DTD: To double back to where we started, that shot of [Billie] walking through downtown New York with the rain and lights in the background. That wasn’t in the script. When I showed Lee the image I initially photoshopped, he was so blown away by it he was like “We gotta get this in the movie.”

It is very iconic. And for the continuous shot earlier in the movie, when you saw it the first time, what did you think?

DTD: I look at how the blend is working, how all the pieces that we built on the day, if they make sense. I’m looking at more of that practicality part as opposed to the storytelling. I’m thinking about the walls, how I wish I put a little more color on that wall. *chuckles*

Like Lee, I don’t know exactly what we’re shooting until we walk into the set. So he’ll walk in in the morning and bring the cast in and say “Okay, everyone out.” And he sits there with the cast for a half hour and they block the scene and he makes everyone feel comfortable about what they’re doing, and only then do we truly know what’s on camera.

It’s really interesting to hear it from that perspective because you’re going to be thinking of those other things that aren’t at face value, what the audience is getting.

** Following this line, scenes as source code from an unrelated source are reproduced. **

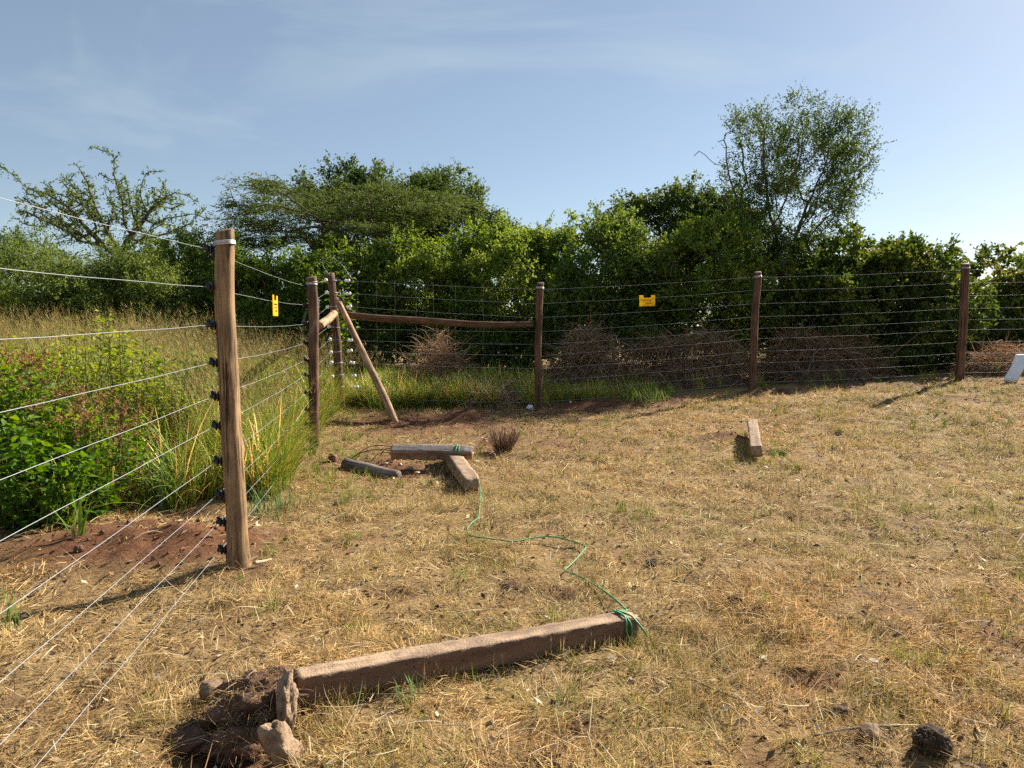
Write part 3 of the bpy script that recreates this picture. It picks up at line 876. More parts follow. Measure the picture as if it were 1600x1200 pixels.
def limb_mesh(name, Nn, parent, tip=0.008, expo=2.3, mat=None, sides=5, rmax=0.2):
    n = len(Nn)
    cnt = np.zeros(n)
    for i in range(n - 1, 0, -1):
        if cnt[i] == 0: cnt[i] = 1
        cnt[parent[i]] += cnt[i]
    r = np.minimum(tip * np.maximum(cnt, 1) ** (1 / expo), rmax)
    e = np.arange(1, n); p = parent[1:]
    A, B = Nn[p], Nn[e]
    ra, rb = np.minimum(r[p], r[e] * 1.35), r[e]
    T = unit(B - A)
    ref = np.where(np.abs(T[:, 2:3]) < 0.9, np.array([[0, 0, 1.0]]), np.array([[1.0, 0, 0]]))
    X = unit(np.cross(T, ref)); Y = np.cross(T, X)
    a = np.arange(sides) * 2 * PI / sides
    ring = np.cos(a)[None, :, None] * X[:, None] + np.sin(a)[None, :, None] * Y[:, None]
    V = np.concatenate([A[:, None] + ring * ra[:, None, None], (B + T * rb[:, None] * 0.4)[:, None] + ring * rb[:, None, None]], 1).reshape(-1, 3)
    m = len(e)
    i = (np.arange(m) * 2 * sides)[:, None]
    Fq = np.concatenate([i + np.array([[j, (j + 1) % sides, sides + (j + 1) % sides, sides + j]]) for j in range(sides)])
    return mesh_np(name, V, [Fq], mat, True), cnt

def clump_points(lobes, n, rough, inner, n_clump, r_clump):
    """points gathered into separate leafy masses over the lobes"""
    K, d = shell_points(lobes, n_clump, rough, inner)
    k = rng.integers(0, n_clump, n)
    r = r_clump * U(0.6, 1.35, n_clump)
    off = unit(rng.normal(0, 1, (n, 3))) * (rng.random(n) ** 0.5)[:, None] * r[k][:, None] * np.array([1, 1, 0.75])
    return K[k] + off, k

def shell_points(lobes, n, rough=0.25, inner=0.45, zmin=None):
    """points in the crown's lobes, most of them near the surface"""
    lobes = np.array(lobes, float)
    w = (lobes[:, 3] * lobes[:, 4] * lobes[:, 5]) ** 0.67
    k = rng.choice(len(lobes), n, p=w / w.sum())
    d = unit(rng.normal(0, 1, (n, 3)))
    rad = inner + (1 - inner) * rng.random(n) ** 0.55
    rad *= 1 + rough * rng.normal(0, 0.6, n)
    P = lobes[k, :3] + d * lobes[k, 3:6] * rad[:, None]
    return P, d

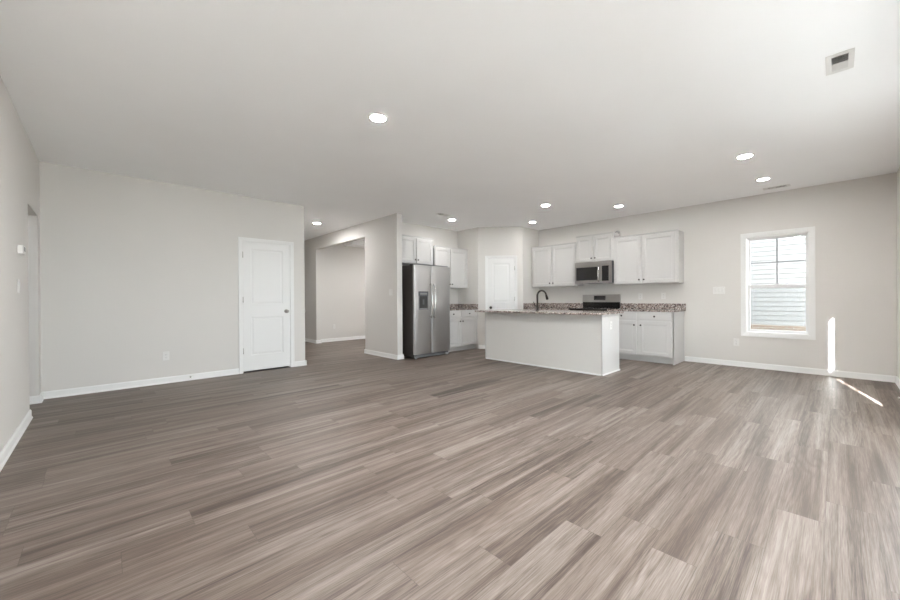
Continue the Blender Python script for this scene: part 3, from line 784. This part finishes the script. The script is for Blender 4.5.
plate('wall_outlet', 'right one of two white outlets above the counter right of the range', 'outlet', (XW, 2.194, 1.158), RY, 'outlet', 1, GO)
plate('wall_outlet', 'white outlet on the white end of the island', 'outlet', (5.545, IY0-0.0005, 0.715), 0, 'outlet', 1, GO)
plate('wall_outlet', 'white outlet on the wall seen through the wide opening', 'outlet', (4.54, 9.37, 0.40), 0, 'outlet', 1, GO)
plate('light_switch', 'white three gang switch plate left of the window', 'light switch', (XW, 1.355, 1.243), RY, 'switch', 3, GS)
plate('light_switch', 'white switch on the hallway wall left of the refrigerator', 'light switch', (XH, 5.850, 1.260), RY, 'switch', 1, GS, 0.115)
plate('light_switch', 'white switch on the left wall below the thermostat', 'light switch', (XL, 4.76, 1.258), PI/2, 'switch', 1, GS)

th = thing('thermostat', 'small white thermostat box on the left wall beside the doorway', 'thermostat', (XL, 4.79, 1.568), PI/2)
MB().box(-0.075, 0.075, -0.036, 0.0, -0.037, 0.037).build('housing', M['white_plastic'], th, bevel=0.006)
MB().box(-0.03, 0.03, -0.038, -0.035, -0.012, 0.024).build('screen', M['grey_plastic'], th)

sd_ = thing('smoke_detector', 'small round pale grey detector high on the wall above the cabinets', 'detector', (XW, 3.022, 2.432), RY)
MB().lathe([(0, 0.0), (0.052, 0.0), (0.052, 0.014), (0.044, 0.024), (0.020, 0.028), (0, 0.028)], (0, 0, 0), (0, -1, 0), 28).build('cover', M['pale_grey'], sd_)
MB().lathe([(0.030, 0.0255), (0.034, 0.0275), (0.030, 0.0285), (0.026, 0.0275)], (0, 0, 0), (0, -1, 0), 28).build('grille_ring', M['grey_plastic'], sd_)

def door_stop(label, loc, rz):
    r = thing('door_stop', label, 'door stop', loc, rz, 'baseboard door stops')
    p = []
    for i in range(60):
        t = i/59; p.append((0.007*math.cos(t*2*PI*9), -0.006-0.062*t, 0.007*math.sin(t*2*PI*9)))
    MB().lathe([(0, 0), (0.012, 0), (0.012, 0.006), (0, 0.006)], (0, 0, 0), (0, -1, 0), 14).tube(p, 0.0016, 6).build('spring', M['nickel'], r)
    MB().lathe([(0, 0.066), (0.009, 0.066), (0.009, 0.080), (0.005, 0.084), (0, 0.084)], (0, 0, 0), (0, -1, 0), 14).build('rubber_tip', M['white_plastic'], r)
    return r
door_stop('tiny spring door stop on the baseboard left of the closet door', (0.892, YD-0.013, 0.05), 0)
door_stop('tiny white tipped door stop by the baseboard at the right edge', (6.13, YB+0.013, 0.05), PI)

DTD: And you’re excited to see the final product because it’s like “Did all our conversations actually work in the end you know?” *chuckles* Were those good decisions? I think about the creative team on this movie, we really had a great collaboration on this. We had a lot of fun breaking all the stuff down and pulling it together and making it work.

Interview has been edited for clarity and brevity.

The United States vs. Billie Holiday is streaming now on Hulu.